• [Provided data]

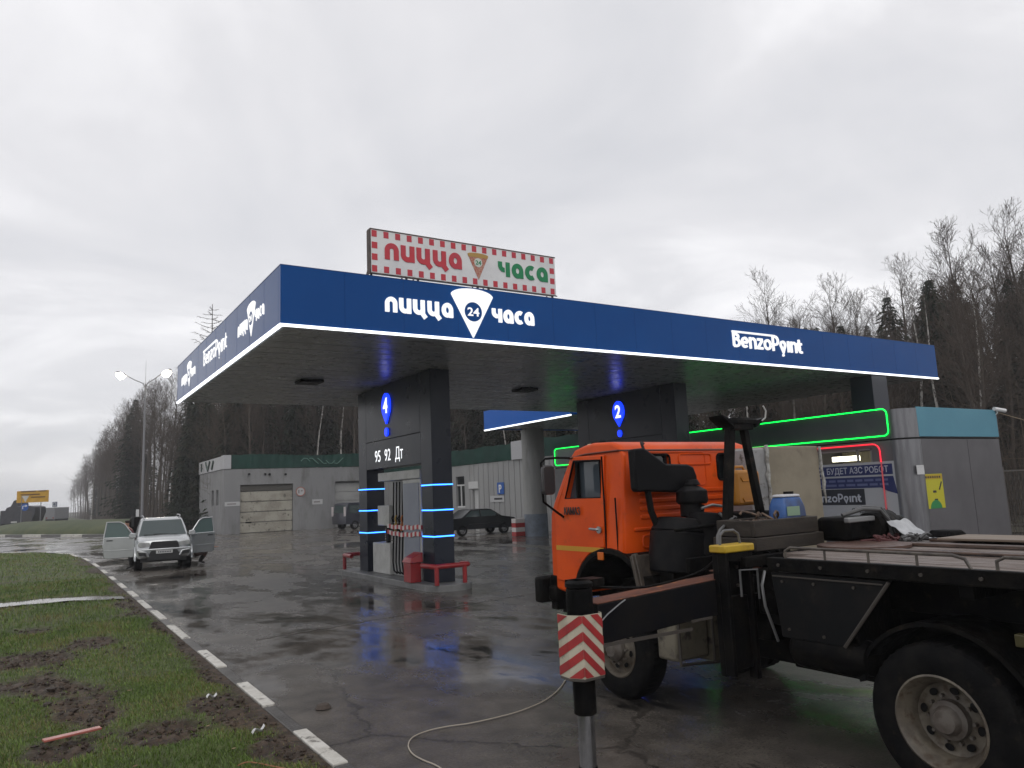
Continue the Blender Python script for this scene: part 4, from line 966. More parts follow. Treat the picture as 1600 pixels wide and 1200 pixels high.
for px in (389, 414, 421, 446): q = onY(px, 741, AY); b.cyl(q+Y3*.02, q-Y3*.12, .09, n=8)
part('wall_bracket', b, BLACKM, ga)
# round speed-limit style sign and paper plates on the wall
q = onY(469.5, 768, AY-.02)
sg = thing('round_sign', 'small round red-rimmed sign on the wall beside the shut garage door', 'sign', tuple(q)); part('disc', B().lathe([(.36, 0), (.36, .02)], q, -Y3, 28), mat('sign_face', (.45, .45, .45), .5), sg, smooth=0)
part('rim', B().lathe([(.31, .021), (.31, .03), (.38, .03), (.38, .021)], q, -Y3, 28, cap=False), mat('rim_red', (.33, .13, .10), .5), sg, smooth=0)
b = B(); b.box(q.x-.2, q.x-.08, AY-.045, AY-.04, q.z-.14, q.z+.14); b.box(q.x+.02, q.x+.18, AY-.045, AY-.04, q.z-.0, q.z+.12); part('print', b, mat('grey_print', (.22, .2, .2), .6), sg)
for px, py, w_, h_, lb in ((496, 784, .42, .2, 'small white plate on the wall between the two garage doors'), (363, 787.5, .55, .16, 'small white plate on the wall left of the shut garage door')):
    q = onY(px, py, AY-.02); s_ = thing('wall_plate', lb, 'sign', tuple(q)); part('plate', B().box(q.x-w_, q.x+w_, AY-.025, AY-.003, q.z-h_, q.z+h_), MATS['sign_face'], s_); part('print', B().box(q.x-w_*.7, q.x+w_*.5, AY-.03, AY-.025, q.z-h_*.3, q.z+h_*.3), MATS['grey_print'], s_)
# wing B
BX = 24.6
sb_ = thing('service_building', 'long pale ribbed wing with green roof band behind the dark sedan', 'building', (BX+5, 46, 0))
by0_, by1_ = 30.5, AY-.02; BH = onX(802, 718.6, BX).z; BT = BH+1.0
CORR = mat('ribbed_cladding', (.31, .31, .305), .5, c2=(.265, .265, .262), ns=.6, stretch=(1, 1, .2), c3=(.2, .19, .18), ns3=1.8, lo3=.58, hi3=.75)
def bx(px, py): q = onX(px, py, BX); return q.y, q.z
(wA, wz1), (wB, wz0) = bx(712, 745), bx(727, 793); (dA, dz1), (dB, _) = bx(738, 765), bx(748, 800)
bw = part('wall', B().box(BX, BX+9, by0_, by1_, -.05, BH), CORR, sb_)
carve(bw, B().box(BX-.4, BX+.25, wB, wA, wz0, wz1)); carve(bw, B().box(BX-.4, BX+.3, dB, dA, -.1, dz1))
b = B(); y = by0_+.1
while y < by1_-.1:
    if not (wB-.15 < y < wA+.1): b.box(BX-.035, BX-.001, y, y+.06, .05 if not (dB-.1 < y < dA+.1) else dz1+.1, BH-.02)
    y += .62
part('cladding_rib', b, CORR, sb_)
b = B(); b.box(BX+.08, BX+.14, wB, wA, wz0, wz0+.1); b.box(BX+.08, BX+.14, wB, wA, (wz0+wz1)/2+.4, (wz0+wz1)/2+.5); b.box(BX+.08, BX+.14, wB, wB+.12, wz0+.1, wz1); b.box(BX+.08, BX+.14, (wA+wB)/2, (wA+wB)/2+.1, wz0+.1, (wz0+wz1)/2+.4)
part('window_frame', b, mat('white_frame', (.55, .55, .54), .5), sb_); part('window_glass', B().box(BX+.17, BX+.2, wB, wA, wz0, wz1), GLASSD, sb_)
part('door', B().box(BX+.14, BX+.2, dB+.03, dA-.03, .02, dz1-.03), mat('white_door', (.5, .5, .49), .5), sb_, .01)
(yA, zA), (yB, zB) = bx(733, 753), bx(748, 763); part('lintel_plate', B().box(BX-.06, BX-.002, yB, yA, zB, zA), MATS['white_frame'], sb_)
def tarpB(u, v):
    y = by0_+u*(by1_-by0_); return (BX-.06-.05*noise.noise(Vector((u*50, v*2, 4))), y, BH+.02+v*(BT-BH+.10*noise.noise(Vector((u*22, 0, 2)))))
b = B(); b.grid(tarpB, 120, 6); b.grid(lambda u, v: tuple(Vector(tarpB(u, v))+Vector((.12, 0, 0))), 120, 6); part('green_band', b, GREENT, sb_, smooth=180)
(yA, zA), (yB, zB) = bx(801, 692), bx(822, 717); part('band_box', B().box(BX-.14, BX-.075, yB-.3, yA, BH, BT+.1), MATS['parapet_pale'], sb_)
(yA, zA), (yB, zB) = bx(778, 754), bx(789, 772)
pk = thing('parking_sign', 'blue square parking sign with a white P on the ribbed wall', 'sign', (BX-.05, yA, zB)); part('panel', B().box(BX-.075, BX-.04, yB, yA, zB, zA), mat('sign_blue', (.012, .09, .36), .4), pk, .01)
b = B(); text(b, 'P', (BX-.075, (yA+yB)/2+.02, zB+.16*(zA-zB)), -Y3, Z3, -X3, (zA-zB)*.66, None, .012, .03, 'CENTER'); part('letter', b, mat('sign_paint_white', (.7, .7, .7), .5), pk)
(yA, zA), (yB, zB) = bx(767, 775), bx(789, 784)
tp = thing('wall_plate', 'white direction plate below the blue parking sign', 'sign', (BX-.05, yA, zB)); part('plate', B().box(BX-.06, BX-.04, yB, yA, zB, zA), MATS['sign_face'], tp); part('print', B().box(BX-.066, BX-.06, yB+.2, yA-.5, (zA+zB)/2-.05, (zA+zB)/2+.06), INK, tp)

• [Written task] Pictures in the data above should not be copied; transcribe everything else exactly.

• [Full solution]
Continue the Blender Python script for this scene: part 4, from line 966. More parts follow. Treat the picture as 1600 pixels wide and 1200 pixels high.
for px in (389, 414, 421, 446): q = onY(px, 741, AY); b.cyl(q+Y3*.02, q-Y3*.12, .09, n=8)
part('wall_bracket', b, BLACKM, ga)
# round speed-limit style sign and paper plates on the wall
q = onY(469.5, 768, AY-.02)
sg = thing('round_sign', 'small round red-rimmed sign on the wall beside the shut garage door', 'sign', tuple(q)); part('disc', B().lathe([(.36, 0), (.36, .02)], q, -Y3, 28), mat('sign_face', (.45, .45, .45), .5), sg, smooth=0)
part('rim', B().lathe([(.31, .021), (.31, .03), (.38, .03), (.38, .021)], q, -Y3, 28, cap=False), mat('rim_red', (.33, .13, .10), .5), sg, smooth=0)
b = B(); b.box(q.x-.2, q.x-.08, AY-.045, AY-.04, q.z-.14, q.z+.14); b.box(q.x+.02, q.x+.18, AY-.045, AY-.04, q.z-.0, q.z+.12); part('print', b, mat('grey_print', (.22, .2, .2), .6), sg)
for px, py, w_, h_, lb in ((496, 784, .42, .2, 'small white plate on the wall between the two garage doors'), (363, 787.5, .55, .16, 'small white plate on the wall left of the shut garage door')):
    q = onY(px, py, AY-.02); s_ = thing('wall_plate', lb, 'sign', tuple(q)); part('plate', B().box(q.x-w_, q.x+w_, AY-.025, AY-.003, q.z-h_, q.z+h_), MATS['sign_face'], s_); part('print', B().box(q.x-w_*.7, q.x+w_*.5, AY-.03, AY-.025, q.z-h_*.3, q.z+h_*.3), MATS['grey_print'], s_)
# wing B
BX = 24.6
sb_ = thing('service_building', 'long pale ribbed wing with green roof band behind the dark sedan', 'building', (BX+5, 46, 0))
by0_, by1_ = 30.5, AY-.02; BH = onX(802, 718.6, BX).z; BT = BH+1.0
CORR = mat('ribbed_cladding', (.31, .31, .305), .5, c2=(.265, .265, .262), ns=.6, stretch=(1, 1, .2), c3=(.2, .19, .18), ns3=1.8, lo3=.58, hi3=.75)
def bx(px, py): q = onX(px, py, BX); return q.y, q.z
(wA, wz1), (wB, wz0) = bx(712, 745), bx(727, 793); (dA, dz1), (dB, _) = bx(738, 765), bx(748, 800)
bw = part('wall', B().box(BX, BX+9, by0_, by1_, -.05, BH), CORR, sb_)
carve(bw, B().box(BX-.4, BX+.25, wB, wA, wz0, wz1)); carve(bw, B().box(BX-.4, BX+.3, dB, dA, -.1, dz1))
b = B(); y = by0_+.1
while y < by1_-.1:
    if not (wB-.15 < y < wA+.1): b.box(BX-.035, BX-.001, y, y+.06, .05 if not (dB-.1 < y < dA+.1) else dz1+.1, BH-.02)
    y += .62
part('cladding_rib', b, CORR, sb_)
b = B(); b.box(BX+.08, BX+.14, wB, wA, wz0, wz0+.1); b.box(BX+.08, BX+.14, wB, wA, (wz0+wz1)/2+.4, (wz0+wz1)/2+.5); b.box(BX+.08, BX+.14, wB, wB+.12, wz0+.1, wz1); b.box(BX+.08, BX+.14, (wA+wB)/2, (wA+wB)/2+.1, wz0+.1, (wz0+wz1)/2+.4)
part('window_frame', b, mat('white_frame', (.55, .55, .54), .5), sb_); part('window_glass', B().box(BX+.17, BX+.2, wB, wA, wz0, wz1), GLASSD, sb_)
part('door', B().box(BX+.14, BX+.2, dB+.03, dA-.03, .02, dz1-.03), mat('white_door', (.5, .5, .49), .5), sb_, .01)
(yA, zA), (yB, zB) = bx(733, 753), bx(748, 763); part('lintel_plate', B().box(BX-.06, BX-.002, yB, yA, zB, zA), MATS['white_frame'], sb_)
def tarpB(u, v):
    y = by0_+u*(by1_-by0_); return (BX-.06-.05*noise.noise(Vector((u*50, v*2, 4))), y, BH+.02+v*(BT-BH+.10*noise.noise(Vector((u*22, 0, 2)))))
b = B(); b.grid(tarpB, 120, 6); b.grid(lambda u, v: tuple(Vector(tarpB(u, v))+Vector((.12, 0, 0))), 120, 6); part('green_band', b, GREENT, sb_, smooth=180)
(yA, zA), (yB, zB) = bx(801, 692), bx(822, 717); part('band_box', B().box(BX-.14, BX-.075, yB-.3, yA, BH, BT+.1), MATS['parapet_pale'], sb_)
(yA, zA), (yB, zB) = bx(778, 754), bx(789, 772)
pk = thing('parking_sign', 'blue square parking sign with a white P on the ribbed wall', 'sign', (BX-.05, yA, zB)); part('panel', B().box(BX-.075, BX-.04, yB, yA, zB, zA), mat('sign_blue', (.012, .09, .36), .4), pk, .01)
b = B(); text(b, 'P', (BX-.075, (yA+yB)/2+.02, zB+.16*(zA-zB)), -Y3, Z3, -X3, (zA-zB)*.66, None, .012, .03, 'CENTER'); part('letter', b, mat('sign_paint_white', (.7, .7, .7), .5), pk)
(yA, zA), (yB, zB) = bx(767, 775), bx(789, 784)
tp = thing('wall_plate', 'white direction plate below the blue parking sign', 'sign', (BX-.05, yA, zB)); part('plate', B().box(BX-.06, BX-.04, yB, yA, zB, zA), MATS['sign_face'], tp); part('print', B().box(BX-.066, BX-.06, yB+.2, yA-.5, (zA+zB)/2-.05, (zA+zB)/2+.06), INK, tp)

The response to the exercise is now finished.